[REQUIREMENTS] List every line in this data where the string "part" occurs.

[SUPPLIED INFORMATION]
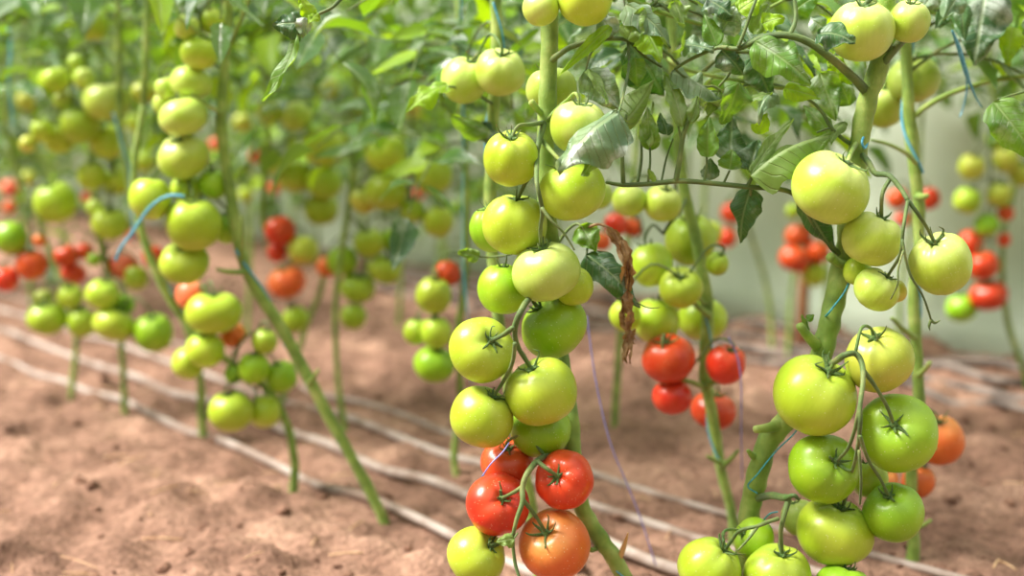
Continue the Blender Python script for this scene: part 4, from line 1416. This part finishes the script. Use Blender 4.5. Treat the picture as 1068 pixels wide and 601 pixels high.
# ------------------------------------------------------------------ twine
def twine(pts, r, mat, label, name='support_twine'):
    mb = MB()
    mb.tube([at(*p) for p in pts], [x * m_ for x in r] if isinstance(r, list) else r * m_, seg=7, sub=8)
    o = mb.build(name, M[mat])
    tag(o, label, 'twine')
    return o


def wound(pk, i0, i1, turns, r, mat, label, ph=0.0):
    pl = P[pk]
    pts = pl['pts'][i0:i1]
    rad = pl['rad'][i0:i1]
    out = []
    n = (i1 - i0 - 1) * 6
    for k in range(n + 1):
        s = k / n * (len(pts) - 1)
        i = min(int(s), len(pts) - 2)
        p = pts[i].lerp(pts[i + 1], s - i)
        a = ph + k / n * turns * 2 * pi
        out.append(p + V((cos(a), sin(a), 0)) * (rad[i] + r * m_ * .8) * 1.05)
    mb = MB()
    mb.tube(out, r * m_, seg=6, sub=1 + 1)
    o = mb.build('support_twine', M[mat])
    tag(o, label, 'twine')


twine([(790, 515, 1.368), (780, 507, 1.37), (790, 495, 1.366), (800, 482, 1.364), (812, 468, 1.364), (826, 455, 1.372), (832, 447, 1.39)], .75, 'teal', 'thin teal twine tied slantwise round the thick pruned right stem')
twine([(797, 542, 1.36), (803, 536, 1.35), (811, 534, 1.345)], .75, 'teal', 'short teal twine end below the thick right stem')
twine([(861, 330, 1.376), (864, 327, 1.366), (871, 318, 1.366), (880, 306, 1.366), (886, 294, 1.372), (888, 292, 1.385)], [1, 1, 1, 1, .9, .8], 'teal', 'dark teal twine round the right stem above the yellowish tomato')
twine([(903, 138, 1.385), (899, 148, 1.37), (903, 154, 1.375), (908, 132, 1.395)], 1.2, 'twine', 'blue twine loop at the fork of the right plant')
twine([(993, 32, 1.50), (1000, 50, 1.52), (1007, 74, 1.54), (1012, 88, 1.56), (1018, 102, 1.58), (1024, 112, 1.59)], [1.2, 2.4, 2.6, 1.6, 1, .6], 'twine', 'frayed pale blue twine hanging at the upper right')
twine([(1008, 76, 1.56), (1008, 96, 1.60), (1004, 114, 1.62), (1001, 122, 1.62)], [1.2, 1, .8, .5], 'twine', 'loose strand of the frayed blue twine at the upper right')
wound('R', 8, 24, 1.2, 1.5, 'twine', 'blue twine wound round the rear right stem at its top', -1.9)
wound('R', 32, 44, .8, 1.2, 'twine', 'blue twine wound round the rear right stem beside the yellowish tomato', -2.4)
wound('Cc', 30, 48, 1.1, 1.1, 'twine', 'pale blue twine wound round the knobbly middle rear stem', -2.2)
twine([(192, 205, 1.81), (178, 204, 1.81), (164, 210, 1.82), (152, 222, 1.83), (140, 240, 1.84), (126, 259, 1.85), (121, 272, 1.86)], 1.9, 'twine', 'pale blue twine bowed in front of the left green cluster')
twine([(118, 118, 2.25), (130, 160, 2.26), (136, 182, 2.28), (140, 252, 2.3)], 1.8, 'twine', 'blurred blue twine hanging beside the upper far-left cluster')
twine([(9, 30, 2.4), (11, 55, 2.4), (9, 82, 2.4), (14, 130, 2.42)], 2.2, 'twine', 'blurred blue twine at the upper left corner')
wound('Lx', 28, 38, .8, 1.6, 'twine', 'blue twine wound round the leaning left stem at its bend', -2)
wound('L3', 20, 30, .8, 1.5, 'twine', 'blue twine wound round a slim stem beside the red left tomatoes', -2)
wound('K', 8, 22, 1.0, 1.2, 'twine', 'blue twine wound on the stem behind the two pale tomatoes', -2)
twine([(480, -20, 2.04), (483, 120, 2.05), (483, 270, 2.05), (488, 330, 2.04), (492, 400, 2.04)], 1.1, 'twine', 'blue twine hanging along the stem left of the central column')
twine([(612, 330, 1.60), (622, 400, 1.61), (636, 460, 1.62), (652, 500, 1.63), (668, 540, 1.64), (684, 590, 1.65)], .9, 'violet', 'violet thread hanging over bare soil right of the central column')
twine([(760, 352, 1.64), (769, 372, 1.645), (773, 400, 1.65), (773, 450, 1.68), (774, 500, 1.72)], .9, 'violet', 'violet thread in front of the red tomatoes on the middle rear stem')
twine([(531, 462, 1.31), (524, 472, 1.302), (512, 484, 1.298), (503, 497, 1.30)], .7, 'violet', 'short blue thread across the red tomato at the back of the low truss')
wound('A', 80, 88, .6, .7, 'twine', 'thin blue twine along the bare lower end of the central stem', -2)

# ------------------------------------------------------------------ the ground
def ground_z(x, y):
    c = y + 1.235 * x
    h = 0
    h += .022 * exp(-((c - 1.30) / .16) ** 2) * (.7 + .6 * noise.noise(V((x * 3, y * 3, 4))))
    h += .018 * exp(-((c - 3.0) / .35) ** 2)
    f1 = noise.noise(V((x * 5, y * 5, 0)))
    f2 = noise.noise(V((x * 15, y * 15, 3)))
    f3 = noise.noise(V((x * 38, y * 38, 7)))
    f4 = noise.noise(V((x * 90, y * 90, 11)))
    k = 1.0
    for c0 in (1.69, 1.885, 2.08, 2.26):
        k -= .8 * exp(-((c - c0) / .035) ** 2)
    h += .013 * f1 + k * (.019 * f2 + .012 * (1 - abs(f3) * 2) * (.5 + f2) + .005 * f4)
    return h - .004


def grid(x0, x1, y0, y1, step):
    nx = int((x1 - x0) / step) + 1
    ny = int((y1 - y0) / step) + 1
    vs = [(x0 + i * step, y0 + j * step, ground_z(x0 + i * step, y0 + j * step)) for j in range(ny) for i in range(nx)]
    fs = [(j * nx + i, j * nx + i + 1, (j + 1) * nx + i + 1, (j + 1) * nx + i) for j in range(ny - 1) for i in range(nx - 1)]
    return vs, fs


vs, fs = grid(-1.9, 1.7, 1.0, 4.3, .0105)
me = bpy.data.meshes.new('floor')
me.from_pydata(vs, [], fs)
fl = link('floor', me, M['soil'])
tag(fl, 'bare reddish brown crumbly soil of the greenhouse', kind='structure')
# outer ground, lower resolution, around the detailed part
bm = bmesh.new()
xs = [-9, -6, -4, -1.9, 1.7, 4, 7]
ys = [-3, -1, 1.0, 4.3, 7, 10, 14]
vv = {(i, j): bm.verts.new((X, Y, -.004)) for i, X in enumerate(xs) for j, Y in enumerate(ys)}
for i in range(len(xs) - 1):
    for j in range(len(ys) - 1):
        if xs[i] == -1.9 and ys[j] == 1.0:
            continue
        bm.faces.new([vv[i, j], vv[i + 1, j], vv[i + 1, j + 1], vv[i, j + 1]])
me = bpy.data.meshes.new('floor')
bm.to_mesh(me)
bm.free()
o = link('floor', me, M['soil'], smooth=False)
tag(o, 'surrounding greenhouse soil beyond the near beds', kind='structure')

# clods and straw
rc = random.Random(21)
mb = MB()
cv, cf = [], []


def clod(cx, cy, cz, r):
    b = len(cv)
    bmc = bmesh.new()
    bmesh.ops.create_icosphere(bmc, subdivisions=1, radius=1)
    s = rc.random() * 50
    sx, sy, sz = rc.uniform(.7, 1.3), rc.uniform(.7, 1.3), rc.uniform(.5, .8)
    for v in bmc.verts:
        k = r * (1 + .45 * noise.noise(v.co * 1.3 + V((s, 0, 0))))
        cv.append((cx + v.co.x * k * sx, cy + v.co.y * k * sy, cz + v.co.z * k * sz))
    for f in bmc.faces:
        cf.append([b + v.index for v in f.verts])
    bmc.free()


for i in range(2600):
    y = 1.1 + 3.0 * rc.random() ** 1.5
    x = rc.uniform(-1.6, 1.5)
    if abs(x) > y * .42 + .1:
        continue
    r = .0022 + .0105 * rc.random() ** 3.2
    clod(x, y, ground_z(x, y) + r * .15, r)
me = bpy.data.meshes.new('soil_clods')
me.from_pydata(cv, [], cf)
o = link('soil_clods', me, M['clod'])
tag(o, 'crumbs and small clods of reddish soil strewn over the bed', 'soil', kind='stuff')
mb = MB()
for i in range(150):
    y = 1.2 + 2.0 * rc.random()
    x = rc.uniform(-.42, .42) * y
    a = rc.uniform(0, pi)
    ln = rc.uniform(.01, .035)
    d = V((cos(a), sin(a), rc.uniform(-.1, .1))) * ln
    p = V((x, y, ground_z(x, y) + .004))
    mb.tube([p - d, p + V((0, 0, .002)), p + d], rc.uniform(.0006, .0014), seg=4, sub=2)
o = mb.build('straw_litter', M['straw'])
tag(o, 'dry straw bits and leaf litter scattered on the soil', 'straw', kind='stuff')

# drip hoses along the rows
def hose(c, xs, xe, r, mat, label, seed):
    rr = random.Random(seed)
    pts = []
    n = 34
    for i in range(n + 1):
        x = xs + (xe - xs) * i / n
        y = ROW(c, x) + .012 * noise.noise(V((x * 2.2, seed * 7.7, 0))) + .004 * noise.noise(V((x * 9, seed, 0)))
        pts.append(V((x, y, max(ground_z(x, y), ground_z(x + .02, y), ground_z(x - .02, y)) + r * .62)))
    mb = MB()
    mb.tube(pts, r, seg=10, sub=4, bump=.08, seed=seed)
    o = mb.build('drip_hose', M[mat])
    tag(o, label, 'hose', 'drip hoses along the tomato rows')


hose(1.69, -2.2, .75, .0066, 'hose', 'pale dusty drip hose nearest the viewer, touching the left plant bases', 1)
hose(1.885, -2.3, .8, .0075, 'hose', 'whitish drip hose running second from the front behind the left plant bases', 2)
hose(2.08, -2.2, .9, .0065, 'hose', 'pale drip hose running third from the front across the middle soil', 3)
hose(2.26, -2.2, .9, .005, 'hose', 'thin drip hose furthest back in the near bed', 4)
hose(3.66, -.4, 1.6, .008, 'hosedark', 'grey hose at the far right, nearest of the dark group', 5)
hose(3.80, -.4, 1.6, .010, 'hosedark', 'grey hose at the far right, second of the dark group', 6)
hose(3.98, -.4, 1.6, .010, 'hosedark', 'grey hose at the far right, third of the dark group', 7)
hose(4.16, -.4, 1.6, .010, 'hosedark', 'grey hose at the far right, closest to the white film', 8)

# ------------------------------------------------------------------ film side wall with its folded skirt
vs, fs = [], []
nx, nz = 220, 26
for j in range(nz + 1):
    z = -.02 + 1.85 * j / nz
    for i in range(nx + 1):
        x = -5.5 + 8.2 * i / nx
        c = 4.60 + .05 * noise.noise(V((x * 1.4, z * 1.2, 0))) + .02 * noise.noise(V((x * 5, z * 2.0, 4)))
        if z < .16:
            c -= (.16 - z) * .9 + .03 * noise.noise(V((x * 6, z * 9, 8)))
        vs.append((x, ROW(c, x), z))
for j in range(nz):
    for i in range(nx):
        a = j * (nx + 1) + i
        fs.append((a, a + 1, a + nx + 2, a + nx + 1))
me = bpy.data.meshes.new('wall_back')
me.from_pydata(vs, [], fs)
o = link('wall_back', me, M['film'])
so = o.modifiers.new('s', 'SOLIDIFY')
so.thickness = .001
tag(o, 'milky white translucent greenhouse film wall with loose folds', kind='structure')

# wooden peg before the film
mb = MB()
pp = at(838, 290, 3.25)
mb.tube([V((pp.x, pp.y, -.03)), V((pp.x, pp.y, .1)), V((pp.x + .004, pp.y, pp.z + .06))], [.014, .014, .013], seg=4, sub=2)
o = mb.build('wooden_stake', M['wood'])
tag(o, 'short reddish brown wooden stake standing before the white film', 'stake')

# ------------------------------------------------------------------ light
w = bpy.data.worlds.new('World')
bpy.context.scene.world = w
w.use_nodes = True
bg = w.node_tree.nodes['Background']
wt = w.node_tree
tcw = wt.nodes.new('ShaderNodeTexCoord')
sz = wt.nodes.new('ShaderNodeSeparateXYZ')
wt.links.new(tcw.outputs['Generated'], sz.inputs[0])
# bright film roof overhead, duller towards the crop around
wr = ramp(wt, sz.outputs[2], [(0.0, (.10, .11, .08, 1)), (.15, (.20, .22, .16, 1)), (.6, (.72, .74, .68, 1)), (1.0, (1, 1, .97, 1))])
wt.links.new(wr, bg.inputs[0])
bg.inputs[1].default_value = 1.5
sl = bpy.data.lights.new('sun', 'SUN')
sl.energy = 9.5
sl.angle = math.radians(22)
sl.color = (1, .95, .86)
so = bpy.data.objects.new('sun', sl)
C.objects.link(so)
d = V((.62, .06, -.76))
so.rotation_euler = d.to_track_quat('-Z', 'Y').to_euler()

cam = bpy.data.cameras.new('camera')
cam.lens = LENS
cam.sensor_width = 36
cam.dof.use_dof = True
cam.dof.focus_distance = 1.33
cam.dof.aperture_fstop = 2.7
cam.dof.aperture_blades = 0
cam.clip_start = .05
co = bpy.data.objects.new('camera', cam)
C.objects.link(co)
co.location = CAM
co.rotation_euler = (pi / 2 - PITCH, 0, 0)
sc = bpy.context.scene
sc.camera = co
sc.view_settings.view_transform = 'Standard'
sc.view_settings.look = 'None'
sc.view_settings.exposure = .08
sc.view_settings.gamma = 1
sc.view_settings.use_curve_mapping = False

[ANSWER TO THE TASK]
Continue the Blender Python script for this scene: part 4, from line 1416. This part finishes the script. Use Blender 4.5. Treat the picture as 1068 pixels wide and 601 pixels high.
# outer ground, lower resolution, around the detailed part